The request ▸
Output the material word for word. Leave each picture out.

***** Data lines *****

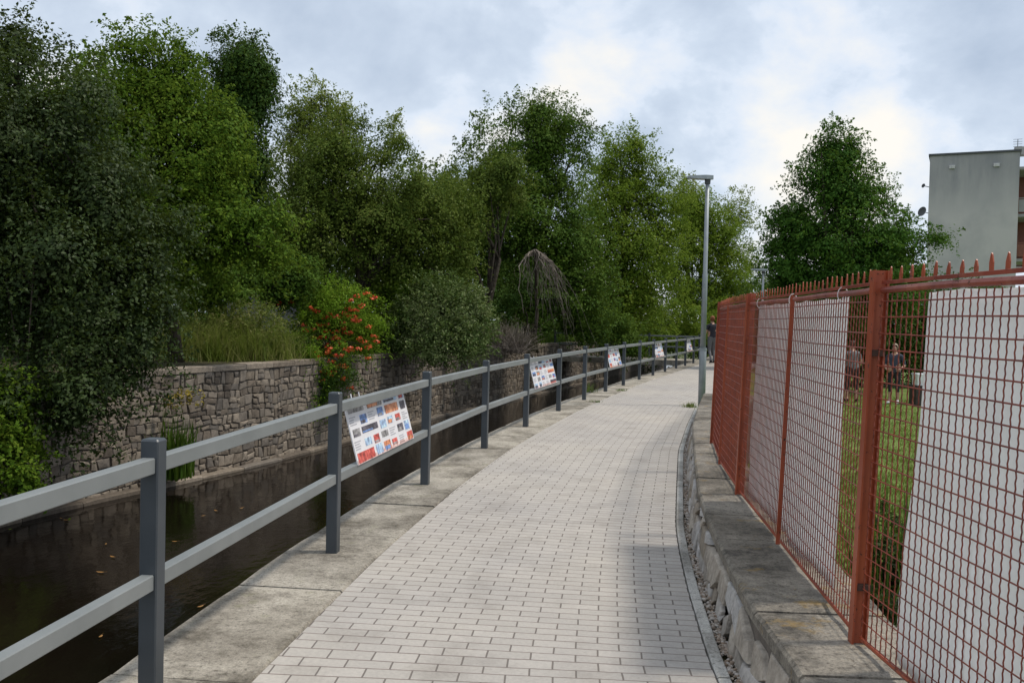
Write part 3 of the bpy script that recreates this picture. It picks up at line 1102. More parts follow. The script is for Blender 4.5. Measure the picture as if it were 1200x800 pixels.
def trunk_mesh(base, lobes, r0, seed, n_limbs=None):
    r = random.Random(seed)
    mb = MB()
    base = Vector(base)
    top = max(lobes, key=lambda l: l[2] + l[5])
    cen = Vector((sum(l[0] for l in lobes) / len(lobes), sum(l[1] for l in lobes) / len(lobes), 0))
    tip = Vector((top[0], top[1], top[2] + top[5] * .55))
    H = tip.z - base.z
    pts, rad = [], []
    for k in range(9):
        u = k / 8
        p = base.lerp(tip, u) + Vector((r.uniform(-1, 1), r.uniform(-1, 1), 0)) * .05 * H * math.sin(math.pi * u)
        pts.append(p); rad.append(r0 * (1.25 if k == 0 else 1) * (1 - .88 * u))
    mb.tube(pts, rad, 10)
    for l in lobes:
        for q in range(n_limbs or 3):
            k = r.randint(2, 6)
            a = pts[k]
            e = Vector((l[0] + r.uniform(-.7, .7) * l[3], l[1] + r.uniform(-.7, .7) * l[4], l[2] + r.uniform(-.5, .7) * l[5]))
            m = a.lerp(e, .5) + Vector((r.uniform(-.1, .1), r.uniform(-.1, .1), .08)) * (e - a).length
            rr = rad[k] * .55
            mb.tube([a, a.lerp(m, .5) + Vector((0, 0, .03 * H)), m, m.lerp(e, .6), e], [rr, rr * .8, rr * .6, rr * .35, rr * .12], 6)
    return mb


def L(px, py, Y, rx, rz, ry=None):
    """crown lobe: surveyed direction, distance, half-widths (pixels of the survey frame turned into metres)"""
    p = at(px, py, Y)
    k = Y / F
    return (p.x, p.y, p.z, rx * k, (ry if ry else .8 * rx * k), rz * k)


def tree(name, label, cat, lobes, leafmat, leaf, n, seed, r0=.16, base=None, ground=TERR_Z, group=None, limbs=3, **kw):
    if base is None:
        cx = sum(l[0] * l[3] for l in lobes) / sum(l[3] for l in lobes); cy = sum(l[1] * l[3] for l in lobes) / sum(l[3] for l in lobes)
        base = (cx, cy, ground)
    t = thing(name, label, cat, base, group)
    V = crown_leaves(lobes, leaf, n, seed, **kw)
    link('crown', mesh_from_quads('crown', V), leafmat, t)
    trunk_mesh((base[0], base[1], base[2] - .1), lobes, r0, seed, limbs).build('trunk', M['bark'], t, True)
    return t


LM = {}
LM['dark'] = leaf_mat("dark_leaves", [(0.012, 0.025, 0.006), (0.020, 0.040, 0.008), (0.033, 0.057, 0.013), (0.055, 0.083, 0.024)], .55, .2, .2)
LM['bright'] = leaf_mat("bright_leaves", [(0.040, 0.086, 0.008), (0.062, 0.124, 0.011), (0.092, 0.169, 0.013), (0.143, 0.209, 0.021)], .6, .35, .08)
LM['deep'] = leaf_mat("deep_green_leaves", [(0.022, 0.053, 0.010), (0.033, 0.074, 0.013), (0.048, 0.100, 0.017), (0.069, 0.125, 0.021)], .6, .25, .08)
LM['olive'] = leaf_mat("olive_leaves", [(0.043, 0.073, 0.012), (0.065, 0.107, 0.015), (0.099, 0.146, 0.023), (0.143, 0.178, 0.037)], .6, .28, .08)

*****

Response below ▸
Write part 3 of the bpy script that recreates this picture. It picks up at line 1102. More parts follow. The script is for Blender 4.5. Measure the picture as if it were 1200x800 pixels.
def trunk_mesh(base, lobes, r0, seed, n_limbs=None):
    r = random.Random(seed)
    mb = MB()
    base = Vector(base)
    top = max(lobes, key=lambda l: l[2] + l[5])
    cen = Vector((sum(l[0] for l in lobes) / len(lobes), sum(l[1] for l in lobes) / len(lobes), 0))
    tip = Vector((top[0], top[1], top[2] + top[5] * .55))
    H = tip.z - base.z
    pts, rad = [], []
    for k in range(9):
        u = k / 8
        p = base.lerp(tip, u) + Vector((r.uniform(-1, 1), r.uniform(-1, 1), 0)) * .05 * H * math.sin(math.pi * u)
        pts.append(p); rad.append(r0 * (1.25 if k == 0 else 1) * (1 - .88 * u))
    mb.tube(pts, rad, 10)
    for l in lobes:
        for q in range(n_limbs or 3):
            k = r.randint(2, 6)
            a = pts[k]
            e = Vector((l[0] + r.uniform(-.7, .7) * l[3], l[1] + r.uniform(-.7, .7) * l[4], l[2] + r.uniform(-.5, .7) * l[5]))
            m = a.lerp(e, .5) + Vector((r.uniform(-.1, .1), r.uniform(-.1, .1), .08)) * (e - a).length
            rr = rad[k] * .55
            mb.tube([a, a.lerp(m, .5) + Vector((0, 0, .03 * H)), m, m.lerp(e, .6), e], [rr, rr * .8, rr * .6, rr * .35, rr * .12], 6)
    return mb


def L(px, py, Y, rx, rz, ry=None):
    """crown lobe: surveyed direction, distance, half-widths (pixels of the survey frame turned into metres)"""
    p = at(px, py, Y)
    k = Y / F
    return (p.x, p.y, p.z, rx * k, (ry if ry else .8 * rx * k), rz * k)


def tree(name, label, cat, lobes, leafmat, leaf, n, seed, r0=.16, base=None, ground=TERR_Z, group=None, limbs=3, **kw):
    if base is None:
        cx = sum(l[0] * l[3] for l in lobes) / sum(l[3] for l in lobes); cy = sum(l[1] * l[3] for l in lobes) / sum(l[3] for l in lobes)
        base = (cx, cy, ground)
    t = thing(name, label, cat, base, group)
    V = crown_leaves(lobes, leaf, n, seed, **kw)
    link('crown', mesh_from_quads('crown', V), leafmat, t)
    trunk_mesh((base[0], base[1], base[2] - .1), lobes, r0, seed, limbs).build('trunk', M['bark'], t, True)
    return t


LM = {}
LM['dark'] = leaf_mat("dark_leaves", [(0.012, 0.025, 0.006), (0.020, 0.040, 0.008), (0.033, 0.057, 0.013), (0.055, 0.083, 0.024)], .55, .2, .2)
LM['bright'] = leaf_mat("bright_leaves", [(0.040, 0.086, 0.008), (0.062, 0.124, 0.011), (0.092, 0.169, 0.013), (0.143, 0.209, 0.021)], .6, .35, .08)
LM['deep'] = leaf_mat("deep_green_leaves", [(0.022, 0.053, 0.010), (0.033, 0.074, 0.013), (0.048, 0.100, 0.017), (0.069, 0.125, 0.021)], .6, .25, .08)
LM['olive'] = leaf_mat("olive_leaves", [(0.043, 0.073, 0.012), (0.065, 0.107, 0.015), (0.099, 0.146, 0.023), (0.143, 0.178, 0.037)], .6, .28, .08)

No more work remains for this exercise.